The V.I.P.s feels a bit like the photographs of Cindy Sherman. Every frame is utterly staged, every background synthetic, every dramatic moment artificial. In planes, and airport lounges and hotel rooms, Elizabeth Taylor and Richard Burton pose becomingly at canted angles. He wears a hunter red tie and scarf with his dark suit. She wears beige, then pink, then crisp black and white. There are very few windows. The camera lovingly, unhurriedly observes them. The VIPS knows it is a film, a product, a Hollywood thing. It doesn’t pretend to be more.

Liz Taylor is the beautiful but neglected trophy wife with wonderful head adornments: velvet hats, fur hoods and sculpted hairdos. Richard Burton is the commanding business tycoon who learns to love his wife only when it may be too late.

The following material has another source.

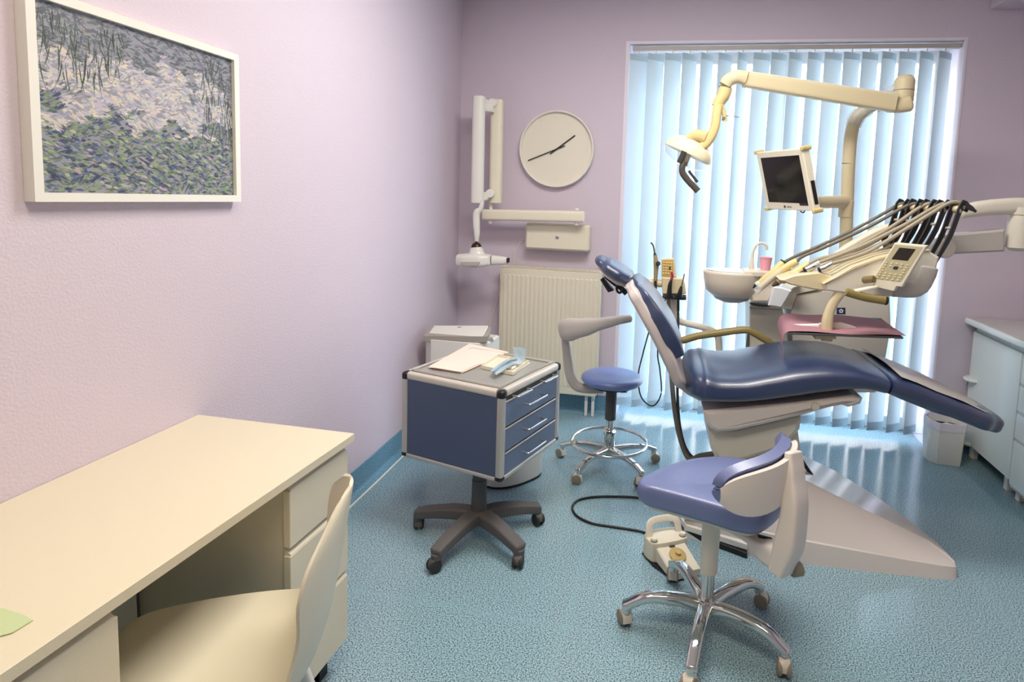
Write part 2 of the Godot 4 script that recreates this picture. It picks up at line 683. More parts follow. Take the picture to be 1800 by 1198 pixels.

Louis Jourdan is the charming international gambler angling for Liz’s alienated affection. Another triangle includes Rod Taylor as a small-time Australian tractor magnate with business problems and Maggie Smith as the staid, British secretary who loves him. These are the kind of characters who’ll later show up in the television glamour-comedies of the 1970s (Love Boat, Fantasy Island), shows where the contrived problems of the uber-elite are exposed, wrestled with and neatly solved within the course of 50 minutes. The difference here is that The V.I.P.s doesn’t play anything for guffaws or vaudeville. With its refined tone, sedate camera, uncluttered sets, and tranquil performances, this is a sleepy, elegant melodrama. Even the comic relief characters , Margaret Rutherford as the absent-minded, down-on-her-luck aristocrat, and Orson Welles as the self-indulgent, tax-evading film director, evoke a Hollywood-royalty dignity.

Almost everyone gets what they want at the end. And we are reassured that those who don’t will triumph later. Absolutely nothing is at stake. Watching The V.I.P.s is akin to riding in a Rolls Royce Phantom, washing down Valium with 30 year-old scotch – totally relaxing, totally removed.

Yet there are a few intriguing cracks in the soothing facade. Burton gives his trophy wife a diamond bracelet for her coddled wrist; He later wounds that same wrist in an act he claims proves his passion. Orson Welles marries a vapid, gorgeous Italian actress, but repeatedly kisses his petite, male accountant on the lips. Not much is made of these moments. But they are subtly suggestive, as though the perplexing, inexorable nature of messy reality is stealing in.